Enviado por / FonteEcoa, por Fred Di Giacomo

Então o poema começa, meus amigos e amigas. Sim, o poema começa quando o batuque eletrônico do pop se encontra com os tambores ancestrais e monta a cama para a voz da pernambucana Luna Vitrolira. “Voz é vontade de existência”, diz Luna. O poema começa e exorciza demônios para nos levar aos céus. O poema começa e o que ouvimos são tristezas que precisam ser expurgadas para que a beleza, enfim, emane.

Luna, 28, é poeta. Seu livro de estreia “Aquenda – o amor às vezes é isso” foi finalista do Prêmio Jabuti 2019, o mais importante do país. Mas a pernambucana não é dessas poetas que se escondem em torres de marfim, escrevendo versos ocos que jamais serão lidos. Sua principal influência é a poesia oral do Vale do Pajeú, interior de Pernambuco: “Para mim a linguagem é impensável sem a voz!”, diz Vitrolira.

O Pajeú é uma região formada por 17 cidades, onde a poesia popular floresce na terra seca. “O lugar do Rio Pajeú é onde Luna tem o início dessa coisa da poesia. Lá tem essa tradição que diz que quando alguém bebe água do rio Pajeú, imediatamente vira poeta.”, diz Amaro Freitas, produtor musical do disco de Luna e companheiro da artista.

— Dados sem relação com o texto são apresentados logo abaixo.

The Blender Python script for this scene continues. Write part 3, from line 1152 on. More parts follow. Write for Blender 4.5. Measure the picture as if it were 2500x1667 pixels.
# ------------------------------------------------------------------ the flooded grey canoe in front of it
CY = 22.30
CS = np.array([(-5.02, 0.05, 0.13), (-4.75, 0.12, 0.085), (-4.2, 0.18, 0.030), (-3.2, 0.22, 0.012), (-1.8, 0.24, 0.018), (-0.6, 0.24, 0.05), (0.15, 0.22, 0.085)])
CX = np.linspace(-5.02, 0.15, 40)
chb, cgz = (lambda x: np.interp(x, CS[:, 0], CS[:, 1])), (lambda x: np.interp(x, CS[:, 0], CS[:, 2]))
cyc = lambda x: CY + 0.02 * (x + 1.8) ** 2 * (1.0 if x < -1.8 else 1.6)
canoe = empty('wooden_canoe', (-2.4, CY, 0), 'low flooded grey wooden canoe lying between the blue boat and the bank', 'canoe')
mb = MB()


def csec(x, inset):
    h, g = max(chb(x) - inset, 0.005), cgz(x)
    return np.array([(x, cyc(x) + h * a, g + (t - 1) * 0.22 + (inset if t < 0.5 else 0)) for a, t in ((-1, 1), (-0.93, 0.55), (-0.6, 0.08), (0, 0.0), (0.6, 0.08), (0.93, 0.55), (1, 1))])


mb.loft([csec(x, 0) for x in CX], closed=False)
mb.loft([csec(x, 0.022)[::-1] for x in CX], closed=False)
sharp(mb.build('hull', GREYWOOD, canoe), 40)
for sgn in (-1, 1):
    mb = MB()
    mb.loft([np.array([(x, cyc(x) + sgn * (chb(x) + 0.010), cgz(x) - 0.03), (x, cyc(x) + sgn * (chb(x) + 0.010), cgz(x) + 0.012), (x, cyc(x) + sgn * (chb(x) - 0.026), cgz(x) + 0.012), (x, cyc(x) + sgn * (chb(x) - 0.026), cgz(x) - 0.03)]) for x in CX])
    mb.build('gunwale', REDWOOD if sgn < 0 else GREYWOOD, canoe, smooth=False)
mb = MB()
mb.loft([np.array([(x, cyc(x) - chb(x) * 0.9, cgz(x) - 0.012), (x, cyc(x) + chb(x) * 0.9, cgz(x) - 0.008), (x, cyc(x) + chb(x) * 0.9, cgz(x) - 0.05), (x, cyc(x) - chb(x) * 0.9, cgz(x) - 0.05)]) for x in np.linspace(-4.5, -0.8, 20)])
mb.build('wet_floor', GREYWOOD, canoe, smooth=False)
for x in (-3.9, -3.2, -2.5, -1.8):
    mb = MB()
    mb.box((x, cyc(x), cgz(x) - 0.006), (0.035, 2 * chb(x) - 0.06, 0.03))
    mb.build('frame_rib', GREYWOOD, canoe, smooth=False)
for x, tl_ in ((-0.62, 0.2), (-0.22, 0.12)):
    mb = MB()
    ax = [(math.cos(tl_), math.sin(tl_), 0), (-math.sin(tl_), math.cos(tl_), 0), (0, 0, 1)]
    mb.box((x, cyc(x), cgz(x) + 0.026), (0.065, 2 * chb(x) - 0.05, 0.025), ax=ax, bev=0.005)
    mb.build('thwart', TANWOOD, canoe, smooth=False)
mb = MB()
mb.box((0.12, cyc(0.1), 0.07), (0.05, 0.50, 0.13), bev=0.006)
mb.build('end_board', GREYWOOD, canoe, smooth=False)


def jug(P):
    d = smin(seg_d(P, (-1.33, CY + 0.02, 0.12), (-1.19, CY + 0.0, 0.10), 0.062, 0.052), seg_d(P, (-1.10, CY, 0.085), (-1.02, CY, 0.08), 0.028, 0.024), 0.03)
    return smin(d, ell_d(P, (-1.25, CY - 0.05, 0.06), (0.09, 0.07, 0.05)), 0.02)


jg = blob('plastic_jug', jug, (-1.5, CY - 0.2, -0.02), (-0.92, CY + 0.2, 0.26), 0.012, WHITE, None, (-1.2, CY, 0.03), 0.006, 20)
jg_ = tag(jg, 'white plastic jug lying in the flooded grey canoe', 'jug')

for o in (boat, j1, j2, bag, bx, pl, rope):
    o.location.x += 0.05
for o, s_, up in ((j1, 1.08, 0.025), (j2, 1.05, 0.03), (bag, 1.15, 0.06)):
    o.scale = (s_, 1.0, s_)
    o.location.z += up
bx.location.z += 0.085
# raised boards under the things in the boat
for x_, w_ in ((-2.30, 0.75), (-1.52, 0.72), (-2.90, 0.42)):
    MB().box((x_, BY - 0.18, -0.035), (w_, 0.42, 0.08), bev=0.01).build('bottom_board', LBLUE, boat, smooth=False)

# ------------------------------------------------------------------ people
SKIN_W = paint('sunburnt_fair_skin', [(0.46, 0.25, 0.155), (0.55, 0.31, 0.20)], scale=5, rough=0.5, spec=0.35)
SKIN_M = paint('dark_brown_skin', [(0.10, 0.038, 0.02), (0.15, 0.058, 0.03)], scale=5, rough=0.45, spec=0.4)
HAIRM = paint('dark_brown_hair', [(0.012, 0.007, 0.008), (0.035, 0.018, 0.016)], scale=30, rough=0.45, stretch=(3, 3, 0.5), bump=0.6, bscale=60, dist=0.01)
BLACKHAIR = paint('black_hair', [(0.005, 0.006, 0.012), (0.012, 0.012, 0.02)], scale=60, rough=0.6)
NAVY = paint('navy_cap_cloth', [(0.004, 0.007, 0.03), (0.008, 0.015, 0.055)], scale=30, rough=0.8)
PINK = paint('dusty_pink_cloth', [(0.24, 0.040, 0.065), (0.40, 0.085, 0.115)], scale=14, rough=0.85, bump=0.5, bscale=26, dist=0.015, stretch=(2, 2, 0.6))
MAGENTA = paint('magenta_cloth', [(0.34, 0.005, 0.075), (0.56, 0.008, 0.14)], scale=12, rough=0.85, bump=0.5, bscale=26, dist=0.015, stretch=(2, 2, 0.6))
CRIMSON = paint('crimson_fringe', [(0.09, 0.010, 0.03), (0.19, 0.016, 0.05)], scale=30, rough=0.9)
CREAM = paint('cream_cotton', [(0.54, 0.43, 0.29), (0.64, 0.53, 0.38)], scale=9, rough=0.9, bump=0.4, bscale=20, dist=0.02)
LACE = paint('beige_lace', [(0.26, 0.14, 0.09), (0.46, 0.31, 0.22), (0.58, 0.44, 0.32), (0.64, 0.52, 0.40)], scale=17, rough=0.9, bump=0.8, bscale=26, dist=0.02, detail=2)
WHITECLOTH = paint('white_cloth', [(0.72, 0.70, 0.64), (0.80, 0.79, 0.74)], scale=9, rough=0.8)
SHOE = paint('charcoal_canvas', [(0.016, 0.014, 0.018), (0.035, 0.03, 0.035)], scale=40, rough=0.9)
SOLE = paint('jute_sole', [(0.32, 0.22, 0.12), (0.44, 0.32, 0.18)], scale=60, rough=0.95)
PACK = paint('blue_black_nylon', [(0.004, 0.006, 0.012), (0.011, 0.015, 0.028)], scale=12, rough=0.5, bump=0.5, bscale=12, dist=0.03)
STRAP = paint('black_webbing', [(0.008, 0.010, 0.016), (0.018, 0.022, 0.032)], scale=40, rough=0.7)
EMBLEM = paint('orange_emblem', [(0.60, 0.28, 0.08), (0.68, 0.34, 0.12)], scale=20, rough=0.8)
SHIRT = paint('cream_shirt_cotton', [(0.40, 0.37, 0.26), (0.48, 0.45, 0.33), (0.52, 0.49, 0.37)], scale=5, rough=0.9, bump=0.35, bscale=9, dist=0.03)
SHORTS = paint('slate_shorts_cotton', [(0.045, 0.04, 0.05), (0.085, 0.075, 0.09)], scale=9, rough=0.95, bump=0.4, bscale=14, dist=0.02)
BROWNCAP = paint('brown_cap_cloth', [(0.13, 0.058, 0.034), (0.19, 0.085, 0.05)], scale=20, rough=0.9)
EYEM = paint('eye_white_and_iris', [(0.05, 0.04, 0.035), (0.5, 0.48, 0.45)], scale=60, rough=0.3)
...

Quando lançou seu livro “Aquenda”, a jovem multiartista já tinha dez anos de caminhada. Mas transubstanciar sua fala poética em tinta que rasga o papel acabou colocando-a em outro lugar.

O poema começa quando pulo da ponte e deixo no asfalto/ as minhas sandálias pra morrer descalça sufocada num verso
Luna Vitrolira

Free jazz com palavras

“Sempre que eu toco nesse lugar da memória da infância vem sempre a imagem de momentos de dor, infelizmente.” Ter sofrido gordofobia e racismo na infância, deixou Luna insegura e com dificuldade de estabelecer vínculos.

Sua ponte com o mundo acabou sendo a escrita: “Uma memória muito forte que vem para mim, sou eu no quarto da minha mãe [de noite], sentada em frente ao banheiro, aproveitando uma frestinha de luz que saía de lá, escrevendo”.

Luna Vitrolira: “Isso me fez criar um altar de proteção pra minha criança. Que foi justamente o altar que eu levei pra o filme” (Foto: Reprodução/Aquende/YouTube)

A pequena Luna escrevia para respirar, mas como nasceu o amor de Luna pelas palavras? “Começou com diários, com tentativas de letras de música e isso se potencializa com uma banda do sertão de Pernambuco, uma banda chamada Cordel do Fogo Encantado da qual eu me tornei fã aos nove, dez anos de idade.” Lirinha, vocalista e letrista do Cordel, banda que nasceu em Arcoverde (PE), é um dos artistas que fazem participações especiais no disco de Luna.

Além dele, estão na obra as poetas Roberta Estrela D’Alva, Mel Duarte, Cristal, Tatiana Nascimento, Bell Puã e Bione; a cantora Xênia França e o baterista Pupillo — produtor que tocou muitos anos na Nação Zumbi, maior banda de Pernambuco e uma das mais importantes do país.

Se, na “versão livro” de “Aquenda” já está lá o questionamento do amor romântico que “mata de ciúme e de raiva” e controla o corpo das mulheres, na versão disco isso assume foco total. Os respiros para um amor que cura ou que brinca resumem-se a faixa “Ajoelha e Reza”. Sobre bases, que ora flertam com jazz e maracatu; ora flertam com o brega-funk e o pop, Luna declama poesias num cantar próprio, que lembra os trabalhos de Itamar Assumpção e Arrigo Barnabé, nos anos 80. Trabalhos que Luna confessa ter ouvido muito ao longo da vida.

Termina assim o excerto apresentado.